I have a 2010 F-150 that has been a great truck. I wrote about the truck and it's use as a big iPhone accessory when I first got it. The truck is equipped with Microsoft Sync and I use it a lot.

I don't know if Sync is the best in-car infotainment system or not. First I've not extensively tried others. Second, car company's haven't figured out that they're really software companies, so they don't regularly update them. I've reflashed the firmware in my truck a few times, but I never saw any significant new features.

Even so, when faced with a rental car, I'd rather get something that I know how to use. Sync is familiar, so I prefer to rent cars that have it. I get a consistent, known user experience that allows me to get more out of the vehicle.

What does this portend for the future? Will we become more committed to the car's infotainment system than we are to the brand itself?
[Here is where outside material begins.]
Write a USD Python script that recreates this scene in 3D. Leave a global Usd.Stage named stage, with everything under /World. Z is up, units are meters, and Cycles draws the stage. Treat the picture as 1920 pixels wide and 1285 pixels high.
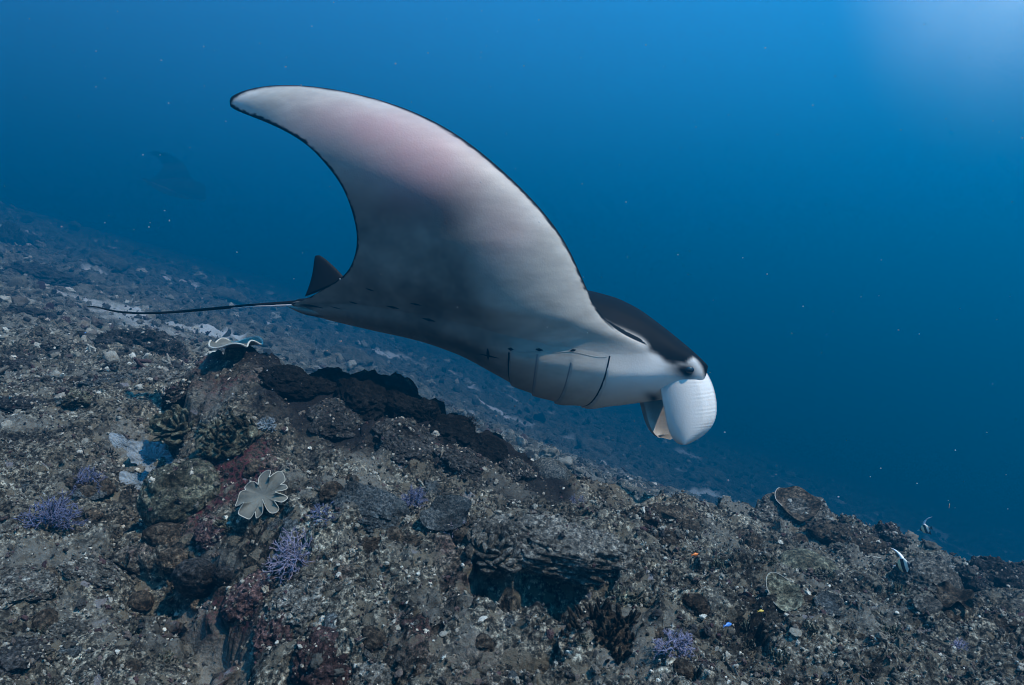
import math, random
import numpy as np, trimesh, usdkit, meshkit
import manifold3d as m3
from scipy.interpolate import CubicSpline, PchipInterpolator, RBFInterpolator
from scipy.spatial import cKDTree
from pxr import Usd, UsdGeom, UsdLux, UsdShade, Sdf, Gf, Vt

stage = Usd.Stage.CreateInMemory()
UsdGeom.SetStageUpAxis(stage, 'Z')
UsdGeom.SetStageMetersPerUnit(stage, 1.0)
UsdGeom.Xform.Define(stage, '/World')
UsdGeom.Scope.Define(stage, '/World/Looks')

# ------------------------------------------------------------------ camera, sky, sun, exposure
FPX = 1251.0                                   # focal length in pixels of a 1920 px wide frame
cam = UsdGeom.Camera.Define(stage, '/World/camera')
cam.CreateHorizontalApertureAttr(36.0)
cam.CreateFocalLengthAttr(36.0 * FPX / 1920.0)
cam.CreateClippingRangeAttr(Gf.Vec2f(0.05, 1000.0))
UsdGeom.Xformable(cam).AddRotateXYZOp().Set(Gf.Vec3f(90, 0, 0))      # at the origin, level, looking along +y
EXPOSURE = 3.15
cam.CreateExposureAttr(EXPOSURE)
SUN = np.array([0.48, -0.34, 0.81]); SUN /= np.linalg.norm(SUN)
SKY_STRENGTH = 0.05
SUN_INTENSITY = 1.25
WATER_DENSITY = 0.066
WATER_COLOR = (0.0, 0.335, 0.88)
WATER_G = 0.58

SKY_GLOW = (44.0, 50.0, 48.0)                     # bright lobe added to the sky to make the glow at upper right
sun = UsdLux.DistantLight.Define(stage, '/World/sun')
sun.CreateIntensityAttr(SUN_INTENSITY); sun.CreateAngleAttr(0.5); sun.CreateNormalizeAttr(True)
sun.CreateColorAttr(Gf.Vec3f(1.0, 0.89, 0.74))
_q = Gf.Rotation(Gf.Vec3d(0, 0, 1), Gf.Vec3d(*map(float, SUN))).GetQuat()
UsdGeom.Xformable(sun).AddOrientOp().Set(Gf.Quatf(_q))
sky = UsdLux.DomeLight.Define(stage, '/World/sky')
sky_mat = usdkit.material(stage, '/World/Looks/daylight_sky', {
    's': ('sky_texture', {'sky_type': 'single_scattering', 'sun_disc': False, 'sun_elevation': math.asin(SUN[2]), 'sun_rotation': math.atan2(SUN[0], SUN[1])}),
    'g': ('texture_coordinate', {}), 'nv': ('vector_math', {'math_type': 'normalize'}), 'd': ('vector_math', {'math_type': 'dot_product', 'vector2': (.655, .625, .425)}),
    'm': ('map_range', {'range_type': 'smoothstep', 'from_min': .945, 'from_max': 1.0, 'to_min': 0, 'to_max': 1}), 'n': ('noise_texture', {'scale': 3.0, 'detail': 6, 'roughness': .6}),
    'nr': ('map_range', {'from_min': .3, 'from_max': .7, 'to_min': .35, 'to_max': 1.0, 'clamp': True}), 'mu': ('math', {'math_type': 'multiply'}),
    'c': ('mix_color', {'b': SKY_GLOW, 'use_clamp': False}), 'b': ('background_shader', {'strength': SKY_STRENGTH})},
    [('g.generated', 'nv.vector1'), ('nv.vector', 'd.vector1'), ('d.value', 'm.value'), ('g.generated', 'n.vector'), ('n.fac', 'nr.value'), ('m.result', 'mu.value1'), ('nr.result', 'mu.value2'),
     ('mu.value', 'c.fac'), ('s.color', 'c.a'), ('c.result', 'b.color')], surface='b.background')
UsdShade.MaterialBindingAPI.Apply(sky.GetPrim()).Bind(sky_mat)
sky.GetPrim().SetCustomDataByKey('kind', 'structure')

# ------------------------------------------------------------------ helpers
def P(px, py, y):
    """The point at depth y seen at a pixel of the 1920 x 1285 frame."""
    return np.array([(px - 960.0) / FPX * y, y, (642.5 - py) / FPX * y])

used = {}
def numbered(name, parent='/World'):
    k = parent + '/' + name; n = used.get(k, 0); used[k] = n + 1
    return name if n == 0 else f'{name}_{n:03d}'
def tag(prim, label=None, cat=None, group=None, kind=None):
    p = prim.GetPrim() if hasattr(prim, 'GetPrim') else prim
    for k, v in (('label', label), ('category', cat), ('group', group), ('kind', kind)):
        if v: p.SetCustomDataByKey(k, v)
    return prim
def thing(name, loc, label, cat, group=None):
    x = UsdGeom.Xform.Define(stage, '/World/' + numbered(name))
    x.AddTranslateOp().Set(Gf.Vec3d(*map(float, loc)))
    return tag(x, label, cat, group)
def obj(name, mesh, mat, parent=None, smooth=40, kind=None, prim_vars=None):
    pp = str(parent.GetPath()) if parent is not None else '/World'
    m = usdkit.mesh(stage, pp + '/' + numbered(name, pp), mesh, MAT[mat] if isinstance(mat, str) else mat, smooth=True if prim_vars else smooth)
    for k, v in (prim_vars or {}).items():
        v = np.asarray(v, np.float32)
        api = UsdGeom.PrimvarsAPI(m)
        if v.ndim == 1: api.CreatePrimvar(k, Sdf.ValueTypeNames.FloatArray, 'vertex').Set(Vt.FloatArray.FromNumpy(v))
        else: api.CreatePrimvar(k, Sdf.ValueTypeNames.Color3fArray, 'vertex').Set(Vt.Vec3fArray.FromNumpy(v))
    if kind: tag(m, kind=kind)
    return m
def grid_faces(nu, nv, wrap_v=False):
    i, j = np.meshgrid(np.arange(nu - 1), np.arange(nv if wrap_v else nv - 1), indexing='ij')
    j2 = (j + 1) % nv
    a, b, c, d = i * nv + j, i * nv + j2, (i + 1) * nv + j2, (i + 1) * nv + j
    return np.concatenate([np.stack([a, b, c], -1).reshape(-1, 3), np.stack([a, c, d], -1).reshape(-1, 3)])
def closed_loft(rings):
    """rings (n, m, 3) -> closed mesh with fan caps."""
    rings = np.asarray(rings); n, m, _ = rings.shape
    v = np.concatenate([rings.reshape(-1, 3), rings[:1].mean(1), rings[-1:].mean(1)])
    f = [grid_faces(n, m, True)]
    k = np.arange(m); k2 = (k + 1) % m
    f.append(np.stack([np.full(m, n * m), k2, k], -1))
    f.append(np.stack([np.full(m, n * m + 1), (n - 1) * m + k, (n - 1) * m + k2], -1))
    t = trimesh.Trimesh(v, np.concatenate(f), process=False)
    if t.volume < 0: t.invert()
    return t
def tube(points, radii, sides=8):
    p = np.asarray(points, float); r = np.broadcast_to(radii, (len(p),))
    t = np.gradient(p, axis=0); t /= np.linalg.norm(t, axis=1, keepdims=True) + 1e-12
    ref = np.array([0, 0, 1.0]) if abs(t[:, 2]).mean() < 0.9 else np.array([1.0, 0, 0])
    a = np.cross(t, ref); a /= np.linalg.norm(a, axis=1, keepdims=True) + 1e-12
    b = np.cross(t, a); g = np.arange(sides) * 2 * np.pi / sides
    rings = p[:, None] + r[:, None, None] * (np.cos(g)[None, :, None] * a[:, None] + np.sin(g)[None, :, None] * b[:, None])
    return closed_loft(rings)
def smoothstep(x, a, b):
    t = np.clip((np.asarray(x, float) - a) / (b - a), 0, 1); return t * t * (3 - 2 * t)
cat = trimesh.util.concatenate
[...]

Ford is apparently ditching Sync for something else. Others use Apple's system. At CES this past January there were a bunch of them. I'm certain there's a big battle opening up here and we're not likely to see resolution anytime soon.

Car manufacturers don't necessarily get that they're being disrupted by the software in the console. And those that do aren't necessarily equipped to compete. Between the competition in self-driving cars, electric vehicles, and infotainment systems, car manufacturers are in in a pinch.